Drawing the Line, Part 2

In American criminal law, the Smith Act of 1940, 18 U.S.C. paragraph 2385, says that it is a criminal offense for anyone to “knowingly or willfully advocate, abet, advise or teach the duty, necessity, desirability or propriety of overthrowing the Government of the United States or of any State by force of violence, or for anyone to organize any association which teaches, advises or encourages such an overthrow, or for anyone to become a member of or to affiliate with any such association.”

The crime described by the Smith Act is sedition, which my dictionary says is “Conduct or language inciting to rebellion against the authority of the state.” Since its enactment in 1940, the Smith Act has been revised to make the bar higher for convicting those who are charged with violating the Act.

We should do two things:

---Congress should eliminate those revisions.

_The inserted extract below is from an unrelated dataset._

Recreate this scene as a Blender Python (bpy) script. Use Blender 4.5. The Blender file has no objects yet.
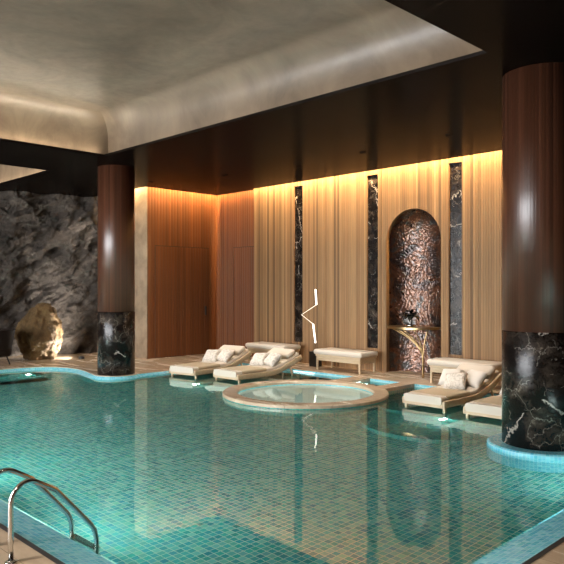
import bpy, bmesh, math, random
from mathutils import Vector, Matrix, noise
from mathutils.geometry import tessellate_polygon
random.seed(7)
PI = math.pi
T = math.radians
sc = bpy.context.scene
COL = sc.collection

# ------------------------------------------------------------------ helpers
def link(o):
    COL.objects.link(o)
    return o

def tag(o, label=None, cat=None, group=None, kind=None):
    if label: o['label'] = label
    if cat: o['category'] = cat
    if group: o['group'] = group
    if kind: o['kind'] = kind
    return o

def obj(name, bm, mat, parent=None, smooth=False, loc=None, sharp=None):
    if sharp is not None:
        for e in bm.edges:
            if len(e.link_faces) == 2 and e.calc_face_angle(0) > sharp:
                e.smooth = False
    bm.normal_update()
    me = bpy.data.meshes.new(name)
    bm.to_mesh(me); bm.free()
    if smooth or sharp is not None:
        for p in me.polygons: p.use_smooth = True
    me.materials.append(mat)
    o = link(bpy.data.objects.new(name, me))
    if parent: o.parent = parent
    if loc: o.location = loc
    return o

def thing(name, label, cat, loc=(0, 0, 0), rz=0, group=None, kind=None):
    o = link(bpy.data.objects.new(name, None))
    o.empty_display_size = 0.1
    o.location = loc; o.rotation_euler = (0, 0, rz)
    return tag(o, label, cat, group, kind)

def struct(name, bm, mat, parent=None, **k):
    o = obj(name, bm, mat, parent, **k)
    if not parent: o['kind'] = 'structure'
    return o

def copy_tree(root, label, loc, rz=None):
    r = root.copy(); COL.objects.link(r); r.location = loc
    if rz is not None: r.rotation_euler = (0, 0, rz)
    r['label'] = label
    for ch in list(root.children):
        c = ch.copy(); COL.objects.link(c); c.parent = r
        for g in list(ch.children):
            d = g.copy(); COL.objects.link(d); d.parent = c
    return r

def BM(): return bmesh.new()

def box(bm, x0, x1, y0, y1, z0, z1, bev=0, seg=2, M=None):
    r = bmesh.ops.create_cube(bm, size=1)
    vs = r['verts']
    bmesh.ops.scale(bm, vec=(x1-x0, y1-y0, z1-z0), verts=vs)
    bmesh.ops.translate(bm, vec=((x0+x1)/2, (y0+y1)/2, (z0+z1)/2), verts=vs)
    if bev:
        es = list({e for v in vs for e in v.link_edges})
        rb = bmesh.ops.bevel(bm, geom=es, offset=bev, segments=seg, profile=0.5, affect='EDGES')
        vs = list({v for f in rb['faces'] for v in f.verts} | {v for v in vs if v.is_valid})
    if M is not None: bmesh.ops.transform(bm, matrix=M, verts=vs)
    return bm

def uvset(bm, f, coords):
    l = bm.loops.layers.uv.verify()
    for lp, c in zip(f.loops, coords): lp[l].uv = c

def lathe(bm, prof, n=64, c=(0, 0), a0=0, a1=2*PI, cap=True, R=None):
    """profile [(r,z)] from bottom to top, uv = arc length round / along"""
    closed = abs(a1-a0-2*PI) < 1e-6
    cols = []
    for i in range(n if closed else n+1):
        a = a0+(a1-a0)*i/n
        cols.append([bm.verts.new((c[0]+r*math.cos(a), c[1]+r*math.sin(a), z)) for r, z in prof])
    ss = [0]
    for k in range(1, len(prof)): ss.append(ss[-1]+math.hypot(prof[k][0]-prof[k-1][0], prof[k][1]-prof[k-1][1]))
    RR = R or max(p[0] for p in prof)
    for i in range(n):
        A, B = cols[i], cols[(i+1) % len(cols)]
        u0, u1 = RR*(a0+(a1-a0)*i/n), RR*(a0+(a1-a0)*(i+1)/n)
        for k in range(len(prof)-1):
            f = bm.faces.new((A[k], B[k], B[k+1], A[k+1]))
            uvset(bm, f, ((u0, ss[k]), (u1, ss[k]), (u1, ss[k+1]), (u0, ss[k+1])))
    if cap and closed:
        if prof[0][0] > 1e-4: bm.faces.new([cl[0] for cl in reversed(cols)])
        if prof[-1][0] > 1e-4: bm.faces.new([cl[-1] for cl in cols])
    return bm

def tube(bm, pts, r, n=10, cap=True):
    pts = [Vector(p) for p in pts]
    rs = r if isinstance(r, (list, tuple)) else [r]*len(pts)
    t = (pts[1]-pts[0]).normalized()
    up = Vector((0, 0, 1)) if abs(t.z) < .9 else Vector((1, 0, 0))
    nrm = (up-t*up.dot(t)).normalized()
    rings = []
    for i, p in enumerate(pts):
        if i == 0: d = pts[1]-pts[0]
        elif i == len(pts)-1: d = pts[-1]-pts[-2]
        else: d = (pts[i+1]-p).normalized()+(p-pts[i-1]).normalized()
        d.normalize()
        nrm = (nrm-d*nrm.dot(d)).normalized()
        b = d.cross(nrm)
        rings.append([bm.verts.new(p+(nrm*math.cos(2*PI*k/n)+b*math.sin(2*PI*k/n))*rs[i]) for k in range(n)])
    for A, B in zip(rings, rings[1:]):
        for k in range(n): bm.faces.new((A[k], A[(k+1) % n], B[(k+1) % n], B[k]))
    if cap:
        bm.faces.new(list(reversed(rings[0]))); bm.faces.new(rings[-1])
    return bm

def arc_pts(c, r, a0, a1, n):
    return [(c[0]+r*math.cos(a0+(a1-a0)*i/n), c[1]+r*math.sin(a0+(a1-a0)*i/n)) for i in range(n+1)]

def fill_poly(bm, loops, z, flip=False):
    vl = [[bm.verts.new((p[0], p[1], z)) for p in lp] for lp in loops]
    flat = [v for l in vl for v in l]
    for t in tessellate_polygon([[Vector((p[0], p[1], 0)) for p in lp] for lp in loops]):
        a, b, c = [flat[i] for i in t]
        cr = (b.co-a.co).cross(c.co-a.co).z
        if abs(cr) < 1e-12: continue
        if (cr < 0) != flip: b, c = c, b
        try: bm.faces.new((a, b, c))
        except ValueError: pass
    return vl

def prism(bm, pts, z0, z1):
    n = len(pts)
    lo = [bm.verts.new((p[0], p[1], z0)) for p in pts]
    hi = [bm.verts.new((p[0], p[1], z1)) for p in pts]
    bm.faces.new(list(reversed(lo))); bm.faces.new(hi)
    s = 0
    for i in range(n):
        j = (i+1) % n
        f = bm.faces.new((lo[i], lo[j], hi[j], hi[i]))
        L = math.dist(pts[i], pts[j])
        uvset(bm, f, ((s, z0), (s+L, z0), (s+L, z1), (s, z1))); s += L
    return bm

# ------------------------------------------------------------------ materials
class NT:
    def __init__(s, name):
        s.m = bpy.data.materials.new(name); s.m.use_nodes = True
        s.t = s.m.node_tree; s.t.nodes.clear()
        s.out = s.n('ShaderNodeOutputMaterial')
    def n(s, typ, **k):
        nd = s.t.nodes.new(typ)
        for a, b in k.items(): setattr(nd, a, b)
        return nd
    def l(s, a, b): s.t.links.new(a, b)
    def set(s, sock, v):
        if isinstance(v, bpy.types.NodeSocket): s.l(v, sock)
        elif isinstance(v, (tuple, list)) and len(v) == 3 and sock.type == 'RGBA': sock.default_value = (*v, 1)
        else: sock.default_value = v
    def math(s, op, a, b=None, c=None):
        nd = s.n('ShaderNodeMath', operation=op)
        for i, v in enumerate((a, b, c)):
            if v is not None: s.set(nd.inputs[i], v)
        return nd.outputs[0]
    def vmath(s, op, a, b=None, scale=None):
        nd = s.n('ShaderNodeVectorMath', operation=op)
        s.set(nd.inputs[0], a)
        if b is not None: s.set(nd.inputs[1], b)
        if scale is not None: s.set(nd.inputs['Scale'], scale)
        return nd.outputs[0]
    def coord(s, kind='Object'): return s.n('ShaderNodeTexCoord').outputs[kind]
    def xyz(s, v):
        nd = s.n('ShaderNodeSeparateXYZ'); s.l(v, nd.inputs[0]); return nd.outputs
    def comb(s, x, y, z=0):
        nd = s.n('ShaderNodeCombineXYZ')
        for i, v in enumerate((x, y, z)): s.set(nd.inputs[i], v)
        return nd.outputs[0]
    def noise(s, vec, scale, detail=4, rough=.55, dist=0, out='Fac'):
        nd = s.n('ShaderNodeTexNoise'); s.l(vec, nd.inputs['Vector'])
        nd.inputs['Scale'].default_value = scale; nd.inputs['Detail'].default_value = detail
        nd.inputs['Roughness'].default_value = rough; nd.inputs['Distortion'].default_value = dist
        return nd.outputs[out]
    def ramp(s, fac, stops, interp='LINEAR'):
        nd = s.n('ShaderNodeValToRGB'); cr = nd.color_ramp; cr.interpolation = interp
        while len(cr.elements) < len(stops): cr.elements.new(.5)
        for e, (p, c) in zip(cr.elements, stops):
            e.position = p; e.color = (*c, 1) if len(c) == 3 else c
        s.l(fac, nd.inputs[0]); return nd.outputs[0]
    def mix(s, fac, a, b, mode='MIX'):
        nd = s.n('ShaderNodeMix', data_type='RGBA', blend_type=mode)
        s.set(nd.inputs[0], fac); s.set(nd.inputs[6], a); s.set(nd.inputs[7], b)
        return nd.outputs[2]
    def bump(s, h, strength=.3, dist=.01, normal=None):
        nd = s.n('ShaderNodeBump'); nd.inputs['Strength'].default_value = strength
        nd.inputs['Distance'].default_value = dist; s.l(h, nd.inputs['Height'])
        if normal: s.l(normal, nd.inputs['Normal'])
        return nd.outputs[0]
    def bsdf(s, color, rough=.5, metal=0, spec=.5, normal=None, coat=0, coat_r=.05, sheen=0, emit=None, estr=0):
        b = s.n('ShaderNodeBsdfPrincipled')
        s.set(b.inputs['Base Color'], color); s.set(b.inputs['Roughness'], rough); s.set(b.inputs['Metallic'], metal)
        b.inputs['Specular IOR Level'].default_value = spec
        b.inputs['Coat Weight'].default_value = coat; b.inputs['Coat Roughness'].default_value = coat_r
        b.inputs['Sheen Weight'].default_value = sheen
        if normal: s.l(normal, b.inputs['Normal']); s.l(normal, b.inputs['Coat Normal'])
        if emit:
            b.inputs['Emission Color'].default_value = (*emit, 1); b.inputs['Emission Strength'].default_value = estr
        s.l(b.outputs[0], s.out.inputs[0]); return s.m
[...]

Our law enforcement officials should have maximum latitude in pursuing such criminals.

---The Attorney General should select any one of the blatant advocates of Islamic law (sharia) in America for prosecution in order to make clear that the advocating of Islamic law falls within the scope of the Smith Act.

This is why I believe advocating the establishment of Islamic law in America is a crime.

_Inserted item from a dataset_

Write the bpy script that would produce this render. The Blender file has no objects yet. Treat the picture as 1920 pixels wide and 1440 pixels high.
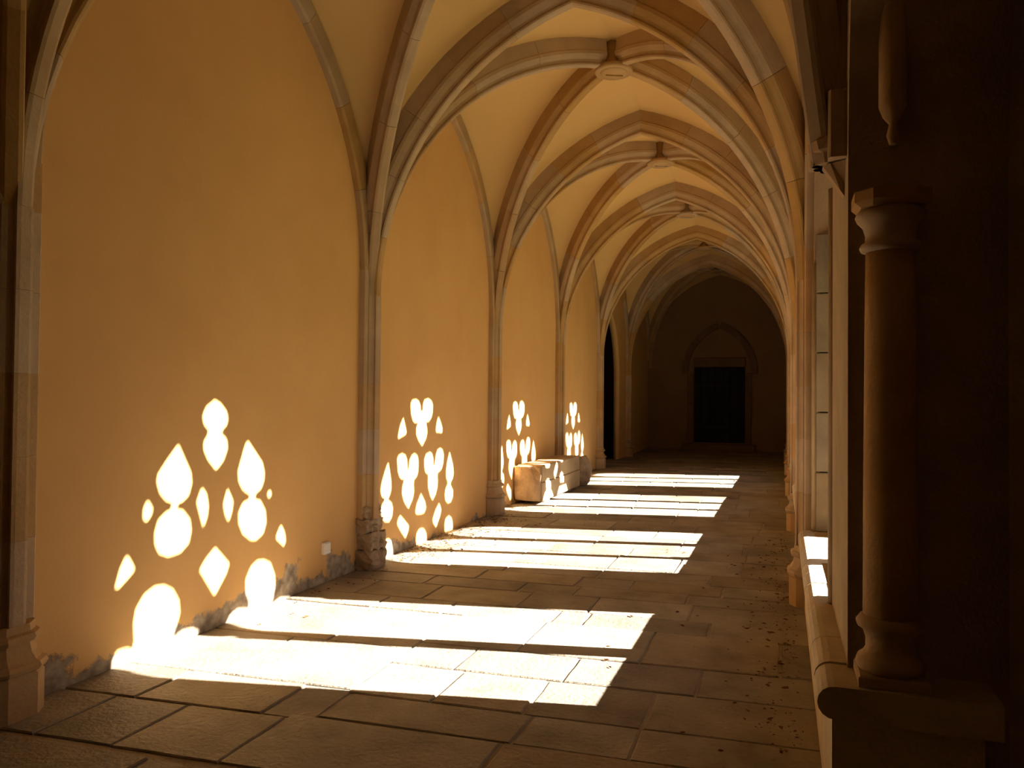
import bpy, bmesh, math, random
import numpy as np
from mathutils import Vector, Matrix
random.seed(7)
S = bpy.context.scene
COL = S.collection

# ------------------------------------------------------------------ camera
F, VX, VY, ROLL, EYE = 1450.0, 1465.3, 750.0, 0.15, 1.55
def camera():
    d = Vector(((VX-960)/F, (VY-720)/F, 1)).normalized()
    r = math.radians(ROLL)
    up = Vector((math.sin(r), -math.cos(r), 0)); up = (up-d*up.dot(d)).normalized()
    right = d.cross(up)
    if right.x < 0: right = -right
    M = Matrix((right, d, up))                      # world = M @ cam (x right, y down, z forward)
    rot = M @ Matrix(((1,0,0),(0,-1,0),(0,0,-1)))
    c = bpy.data.cameras.new('camera'); o = bpy.data.objects.new('camera', c); COL.objects.link(o)
    c.sensor_fit = 'HORIZONTAL'; c.sensor_width = 36; c.lens = 36*F/1920; c.clip_start = .02
    o.matrix_world = Matrix.Translation((0,0,EYE)) @ rot.to_4x4()
    S.camera = o
camera()

# ------------------------------------------------------------------ light
SUN = Vector((-1, -.20, -.577)).normalized()
sl = bpy.data.lights.new('sun', 'SUN'); sl.energy = 37; sl.color = (1, .925, .79); sl.angle = math.radians(.45)
so = bpy.data.objects.new('sun', sl); COL.objects.link(so)
so.rotation_euler = SUN.to_track_quat('-Z', 'Y').to_euler(); so.location = (8, 10, 8)
W = bpy.data.worlds.new('sky'); S.world = W; W.use_nodes = True
nt = W.node_tree; bg = nt.nodes['Background']
sky = nt.nodes.new('ShaderNodeTexSky'); sky.sky_type = 'NISHITA'; sky.sun_disc = False
sky.sun_elevation = math.radians(29.5); sky.sun_rotation = math.radians(79); sky.dust_density = 2.5
nt.links.new(sky.outputs[0], bg.inputs[0]); bg.inputs[1].default_value = .06
S.view_settings.view_transform = 'Standard'; S.view_settings.look = 'None'
S.view_settings.gamma = 1; S.view_settings.exposure = .5; S.view_settings.use_curve_mapping = False
S.cycles.diffuse_bounces = 5; S.cycles.max_bounces = 6; S.cycles.caustics_reflective = False; S.cycles.caustics_refractive = False

# ------------------------------------------------------------------ materials
def mat(name, cols, scale=3.0, bump=.25, bscale=40.0, rough=.85, rand=0.0, speck=0.0):
    m = bpy.data.materials.new(name); m.use_nodes = True; t = m.node_tree; N = t.nodes; L = t.links
    b = N['Principled BSDF']; b.inputs['Roughness'].default_value = rough
    b.inputs['Specular IOR Level'].default_value = .25
    g = N.new('ShaderNodeNewGeometry')
    n1 = N.new('ShaderNodeTexNoise'); n1.inputs['Scale'].default_value = scale; n1.inputs['Detail'].default_value = 6
    n1.inputs['Roughness'].default_value = .62
    L.new(g.outputs['Position'], n1.inputs['Vector'])
    r = N.new('ShaderNodeValToRGB'); e = r.color_ramp.elements
    e[0].position, e[1].position = .3, .72
    e[0].color = (*cols[0], 1); e[1].color = (*cols[-1], 1)
    if len(cols) == 3:
        k = e.new(.5); k.color = (*cols[1], 1)
    L.new(n1.outputs[0], r.inputs[0]); out = r.outputs[0]
    n2 = N.new('ShaderNodeTexNoise'); n2.inputs['Scale'].default_value = bscale; n2.inputs['Detail'].default_value = 5
    L.new(g.outputs['Position'], n2.inputs['Vector'])
    if rand:
        oi = N.new('ShaderNodeObjectInfo'); mr = N.new('ShaderNodeMapRange')
        mr.inputs[3].default_value = 1-rand; mr.inputs[4].default_value = 1+rand
        L.new(oi.outputs['Random'], mr.inputs[0])
        h = N.new('ShaderNodeHueSaturation'); L.new(mr.outputs[0], h.inputs['Value']); L.new(out, h.inputs['Color'])
        mr2 = N.new('ShaderNodeMapRange'); mr2.inputs[3].default_value = .75; mr2.inputs[4].default_value = 1.3
        mm = N.new('ShaderNodeMath'); mm.operation = 'MULTIPLY'; mm.inputs[1].default_value = 7.31
        fr = N.new('ShaderNodeMath'); fr.operation = 'FRACT'
        L.new(oi.outputs['Random'], mm.inputs[0]); L.new(mm.outputs[0], fr.inputs[0]); L.new(fr.outputs[0], mr2.inputs[0])
        L.new(mr2.outputs[0], h.inputs['Saturation']); out = h.outputs[0]
    if speck:
        v = N.new('ShaderNodeTexNoise'); v.inputs['Scale'].default_value = 55; v.inputs['Detail'].default_value = 3
        L.new(g.outputs['Position'], v.inputs['Vector'])
        r2 = N.new('ShaderNodeValToRGB'); r2.color_ramp.elements[0].position = .60; r2.color_ramp.elements[1].position = .70
        r2.color_ramp.elements[0].color = (0,0,0,1); r2.color_ramp.elements[1].color = (speck,)*3+(1,)
        L.new(v.outputs[0], r2.inputs[0])
        mx = N.new('ShaderNodeMix'); mx.data_type = 'RGBA'; L.new(r2.outputs[0], mx.inputs[0]); L.new(out, mx.inputs[6])
        mx.inputs[7].default_value = (.16, .11, .07, 1); out = mx.outputs[2]
    L.new(out, b.inputs['Base Color'])
    bp = N.new('ShaderNodeBump'); bp.inputs['Strength'].default_value = bump; bp.inputs['Distance'].default_value = .012
    L.new(n2.outputs[0], bp.inputs['Height']); L.new(bp.outputs[0], b.inputs['Normal'])
    m['out'] = 1
    return m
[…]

The Koran (Haleem translation), 9:29:

Fight those of the People of the Book who do not truly believe in God and the Last Day, who do not forbid what God and His Messenger have forbidden, who do not obey the rule of justice, until they pay the tax and agree to submit.

It is always dangerous to quote without context. The context of this quote is about who should be allowed to “come near the Sacred Mosque” in the seventh century. If this command had been interpreted in Islamic law as an instruction not to allow unbelievers to worship at the mosque, I would not be writing this.

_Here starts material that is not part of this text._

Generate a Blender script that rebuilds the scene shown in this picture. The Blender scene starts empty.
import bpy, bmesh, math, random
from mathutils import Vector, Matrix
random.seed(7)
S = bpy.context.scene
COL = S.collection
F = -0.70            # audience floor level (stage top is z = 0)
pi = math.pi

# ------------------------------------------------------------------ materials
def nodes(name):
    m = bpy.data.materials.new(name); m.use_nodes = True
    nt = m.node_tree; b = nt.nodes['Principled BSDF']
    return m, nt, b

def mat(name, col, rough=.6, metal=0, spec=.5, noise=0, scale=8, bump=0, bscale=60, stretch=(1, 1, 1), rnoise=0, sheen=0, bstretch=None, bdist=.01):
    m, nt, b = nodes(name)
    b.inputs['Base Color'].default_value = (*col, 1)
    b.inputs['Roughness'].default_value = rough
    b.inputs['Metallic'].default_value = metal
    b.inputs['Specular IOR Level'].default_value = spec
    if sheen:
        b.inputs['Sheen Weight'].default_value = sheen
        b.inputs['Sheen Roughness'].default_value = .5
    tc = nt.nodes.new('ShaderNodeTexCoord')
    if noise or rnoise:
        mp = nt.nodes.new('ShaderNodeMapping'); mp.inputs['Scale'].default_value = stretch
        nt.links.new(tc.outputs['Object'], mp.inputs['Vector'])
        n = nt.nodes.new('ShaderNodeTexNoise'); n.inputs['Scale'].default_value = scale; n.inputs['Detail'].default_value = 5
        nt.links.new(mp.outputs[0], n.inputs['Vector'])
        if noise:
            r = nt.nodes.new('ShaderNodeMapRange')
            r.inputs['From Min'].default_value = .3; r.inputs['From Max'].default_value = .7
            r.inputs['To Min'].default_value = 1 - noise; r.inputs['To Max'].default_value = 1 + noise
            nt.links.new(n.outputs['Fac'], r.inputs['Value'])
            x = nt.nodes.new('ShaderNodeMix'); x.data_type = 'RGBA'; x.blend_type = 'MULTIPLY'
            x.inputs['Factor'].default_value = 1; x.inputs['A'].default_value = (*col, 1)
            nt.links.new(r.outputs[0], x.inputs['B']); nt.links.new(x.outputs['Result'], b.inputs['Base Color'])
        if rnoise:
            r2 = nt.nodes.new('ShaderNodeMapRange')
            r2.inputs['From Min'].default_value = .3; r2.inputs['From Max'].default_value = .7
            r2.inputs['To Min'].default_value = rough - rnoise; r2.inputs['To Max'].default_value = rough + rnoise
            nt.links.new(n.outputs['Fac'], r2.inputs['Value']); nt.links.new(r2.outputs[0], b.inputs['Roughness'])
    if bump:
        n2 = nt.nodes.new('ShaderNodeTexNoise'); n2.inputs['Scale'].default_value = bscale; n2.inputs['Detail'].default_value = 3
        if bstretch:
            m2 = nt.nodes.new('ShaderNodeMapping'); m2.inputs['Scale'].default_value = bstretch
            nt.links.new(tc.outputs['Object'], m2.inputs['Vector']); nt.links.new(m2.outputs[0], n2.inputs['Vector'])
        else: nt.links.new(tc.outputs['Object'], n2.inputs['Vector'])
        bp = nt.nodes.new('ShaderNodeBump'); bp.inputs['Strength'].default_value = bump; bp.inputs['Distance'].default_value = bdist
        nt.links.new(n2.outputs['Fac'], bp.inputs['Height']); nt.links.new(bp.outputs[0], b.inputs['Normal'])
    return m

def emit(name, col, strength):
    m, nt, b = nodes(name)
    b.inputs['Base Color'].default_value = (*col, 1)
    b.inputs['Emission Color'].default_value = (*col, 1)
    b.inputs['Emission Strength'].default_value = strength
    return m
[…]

I am writing this because Islamic law interprets this verse and many like it to mean that there is to be a continual struggle against unbelievers until they submit. No limitation in time or place. The struggle to establish Islam as the dominant religion is presented in Islamic law as an imperative that brooks no opposition. Infidel governments are no exception.

The opinion that Islamic law advocates forcible overthrow is confirmed by rulings of the Turkish Constitutional Court and the European Court of Human Rights. In 1998, the Turkish court banned the Welfare Party (Refah Partisi) because the rules of sharia promoted by Refah “were incompatible with the democratic regime …Democracy is the antithesis of sharia.” The European Court of Human Rights agreed on appeal in 2001 and 2003.
Noting that the Welfare Party had pledged to set up a regime based on sharia law, the Court found that sharia was incompatible with the fundamental principles of democracy as set forth in the Convention. It considered that sharia, which faithfully reflects the dogmas and divine rules laid down by religion, is stable and invariable. Principles such as pluralism in the political sphere or the constant evolution of public freedoms have no place in it.
According to the Court, it was difficult to declare one’s respect for democracy and human rights while at the same time supporting a regime based on sharia, which clearly diverged from Convention values, particularly with regard to its criminal law and criminal procedure, its rules on the legal status of women and the way it intervened in all spheres of private and public life in accordance with religious precepts.

Luzius Wildhaber, President, European Court of Human Rights

http://www.echr.coe.int/NR/rdonlyres/29AC6DBD-C3F8-411C-9B97-B42BE466EE7A/0/2004__Wildhaber_Cancado_Trindade_BIL__opening_legal_year.pdf

The Court’s judgment included the following observations:

• The Refah claim of freedom of association does not overcome the State’s rights to protect its institutions.
• The means to change the State’s institutions must be legal in every respect.
• The final goal of the party must be compatible with fundamental democratic principles.
• Sharia does not exclude the use of force in order to implement its policies.

Until Islamic law is reformed to exclude the use of force in spreading Islam, its advocates should be subject to prosecution for sedition.